I do not plan to move again, ever. If I have to move for some unforeseen reason, I imagine having the most efficient equipment already installed will be more attractive to potential buyers. I have done some research about hybrid electric water heaters, so, all things being equal, the time to recover the cost could be more than five years.

However, all things are not equal. The local energy company offers a significant rebate ($800!) that makes the hybrid heater actually cost not much more than a non-hybrid high efficiency water heater!!! With that in mind, the recovery period could be longer than 5 years, but probably not more than 7 or 8. I do like long showers, so I am out of hot water by the time I finish, wishing I had a another couple of minutes.

My current water heater is only 40 gallons and, as you say, is probably full of sediment.

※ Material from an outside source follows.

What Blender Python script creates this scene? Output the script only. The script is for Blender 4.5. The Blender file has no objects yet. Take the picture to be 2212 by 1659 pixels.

So I suppose my main concern is whether these hybrids really do perform as advertised. I only recently became aware of them. I was looking at tankless systems and have discarded that idea primarily due to the high installation costs and potential plumbing glitches.

My energy costs are rather high. My utility bills seem to get more and more outrageous every year.

My next question may be about heat pump central air/heat units. ;-)

Answered 6 years ago by Oleron


Oleron - good point - I totally spaced on the energy credit potential, which can turn a conventional economic analysis on its head - Ain't gvntm wunderful. With that kind of "credit", your neighbors willl be paying for your water heater for years !

IF you google - GE hybrid water heater problems - you can find a number of articles covering the problems and benefits of hybrid water heaters. Not picking on GE - they just are probably the major brand name with the longest history in hybrid water heaters and their product history shows the long learning curve on this technology, and the potential for very significant maintenance costs and shorter than expected product life.

One thing that popped to me in case histories and class action lawsuit disclosures, which makes be no fan of hybrid water heaters OR tankless, is that the payback period (excluding credits) is commonly 15-20 years or more - yet the units are rarely warrantied for nor last near that long, so they are like ultra large tanker and ore ships - on paper the economics are wonderful, but since they actually are sold off or scrapped in 15 or fewer years in most cases, the long-term economics goes away, and it becomes a case of what do you get for your money in the 10-15 years it will actually be in use. That is where many of the "green" technologies like geothermal and solar and ultra high efficiency heat pumps and such fall apart - unrealistic maintenance and lifetime expectations.

In my house, at the last water heter change a decdade and a half ago, with growing girls and longer showers and such, I went for about $200 higher cost and a conventional gas 50 gallon water heater - can run 2 showers; or dishwasher, clothes washer and a shower at same time and still have very warm water at the end.